### What is asked
Transcribe every line exactly and omit anything that is a picture.

========================================

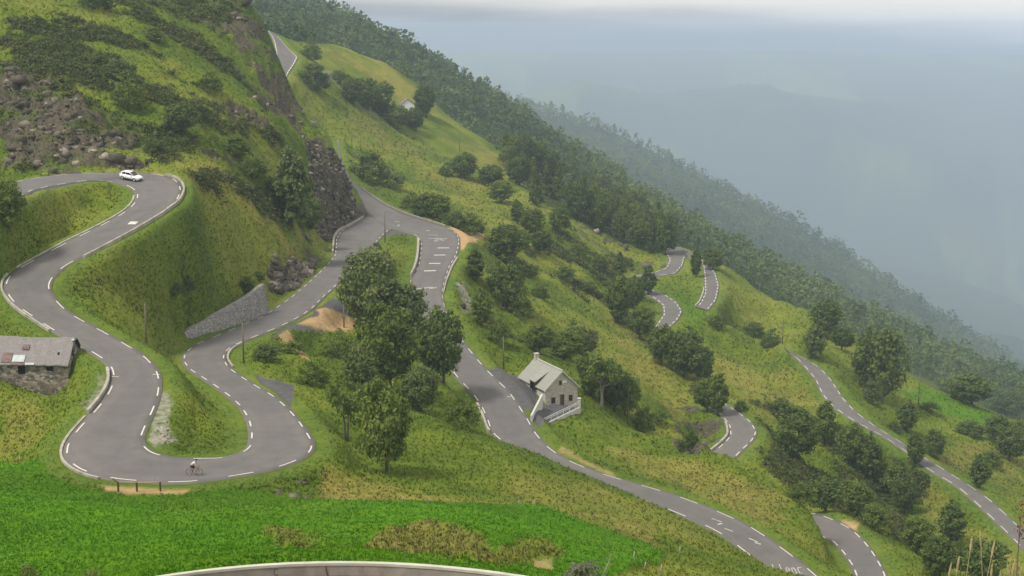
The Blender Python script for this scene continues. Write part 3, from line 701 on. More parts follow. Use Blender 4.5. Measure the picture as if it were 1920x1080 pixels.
def dash_lines(Q, side, inset, period, length, width, s0=0.0, lo=0.0, hi=1.0, out=None, lift=0.02, skip=()):
    mid = (Q[:, :3] + Q[:, 3:]) / 2; E_ = Q[:, :3] if side == 0 else Q[:, 3:]
    s = np.r_[0, np.cumsum(np.linalg.norm(np.diff(E_, axis=0), axis=1))]; wl = np.linalg.norm(Q[:, 3:5] - Q[:, :2], axis=1)
    x = s0 + lo * s[-1]; rows = np.arange(len(Q), dtype=float)
    while x + length < hi * s[-1]:
        ss = np.linspace(x, x + length, 5); ri = np.interp(ss, s, rows); w = np.interp(ri, rows, wl)
        f0 = inset / w; f1 = (inset + width) / w
        if side == 1: f0, f1 = 1 - f1, 1 - f0
        a = on_road(Q, ri, f0); b_ = on_road(Q, ri, f1); a[:, 2] += lift; b_[:, 2] += lift
        pu, pv = uv_of(*a[2]); x += period
        if any(k[0] < pu < k[2] and k[1] < pv < k[3] for k in skip): continue
        out.add(np.concatenate([a, b_]), [(j, j + 1, 5 + j + 1, 5 + j) for j in range(4)])
ROADS = {}
DASH = {'upper': (6.4, 3.0, .18), 'house': (6.4, 3.0, .19), 'lower': (5.6, 3.0, .23), 'bendb': (5.2, 3.0, .27), 'bendc': (5.2, 3.0, .28), 'valley': (5.8, 3.0, .22), 'top': (4.5, 3.6, .42)}
for i, S in enumerate(STRIPS):
    V, F = road_mesh(S['Q'], -0.012 * (S['name'] == 'upper'))
    o = tag(mesh_obj('road', V, F, M['asphalt'], None, True), kind='structure')
    aa = o.data.attributes.new('across', 'FLOAT', 'POINT'); aa.data.foreach_set('value', np.tile(np.r_[0, np.linspace(0, 1, 9), 1], len(S['Q'])).astype(np.float32)); ROADS[S['name']] = o
    if S['name'] in DASH:
        p, l, w = DASH[S['name']]; mb = MB()
        for side in (0, 1):
            dash_lines(S['Q'], side, 0.35, p, l, w, 1.0 + side * 2, 0.0, 1.0, mb, skip=SKIP.get((S['name'], side), ()))
        mb.build('edge_marking', M['paint'], o)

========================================

### Output
The Blender Python script for this scene continues. Write part 3, from line 701 on. More parts follow. Use Blender 4.5. Measure the picture as if it were 1920x1080 pixels.
def dash_lines(Q, side, inset, period, length, width, s0=0.0, lo=0.0, hi=1.0, out=None, lift=0.02, skip=()):
    mid = (Q[:, :3] + Q[:, 3:]) / 2; E_ = Q[:, :3] if side == 0 else Q[:, 3:]
    s = np.r_[0, np.cumsum(np.linalg.norm(np.diff(E_, axis=0), axis=1))]; wl = np.linalg.norm(Q[:, 3:5] - Q[:, :2], axis=1)
    x = s0 + lo * s[-1]; rows = np.arange(len(Q), dtype=float)
    while x + length < hi * s[-1]:
        ss = np.linspace(x, x + length, 5); ri = np.interp(ss, s, rows); w = np.interp(ri, rows, wl)
        f0 = inset / w; f1 = (inset + width) / w
        if side == 1: f0, f1 = 1 - f1, 1 - f0
        a = on_road(Q, ri, f0); b_ = on_road(Q, ri, f1); a[:, 2] += lift; b_[:, 2] += lift
        pu, pv = uv_of(*a[2]); x += period
        if any(k[0] < pu < k[2] and k[1] < pv < k[3] for k in skip): continue
        out.add(np.concatenate([a, b_]), [(j, j + 1, 5 + j + 1, 5 + j) for j in range(4)])
ROADS = {}
DASH = {'upper': (6.4, 3.0, .18), 'house': (6.4, 3.0, .19), 'lower': (5.6, 3.0, .23), 'bendb': (5.2, 3.0, .27), 'bendc': (5.2, 3.0, .28), 'valley': (5.8, 3.0, .22), 'top': (4.5, 3.6, .42)}
for i, S in enumerate(STRIPS):
    V, F = road_mesh(S['Q'], -0.012 * (S['name'] == 'upper'))
    o = tag(mesh_obj('road', V, F, M['asphalt'], None, True), kind='structure')
    aa = o.data.attributes.new('across', 'FLOAT', 'POINT'); aa.data.foreach_set('value', np.tile(np.r_[0, np.linspace(0, 1, 9), 1], len(S['Q'])).astype(np.float32)); ROADS[S['name']] = o
    if S['name'] in DASH:
        p, l, w = DASH[S['name']]; mb = MB()
        for side in (0, 1):
            dash_lines(S['Q'], side, 0.35, p, l, w, 1.0 + side * 2, 0.0, 1.0, mb, skip=SKIP.get((S['name'], side), ()))
        mb.build('edge_marking', M['paint'], o)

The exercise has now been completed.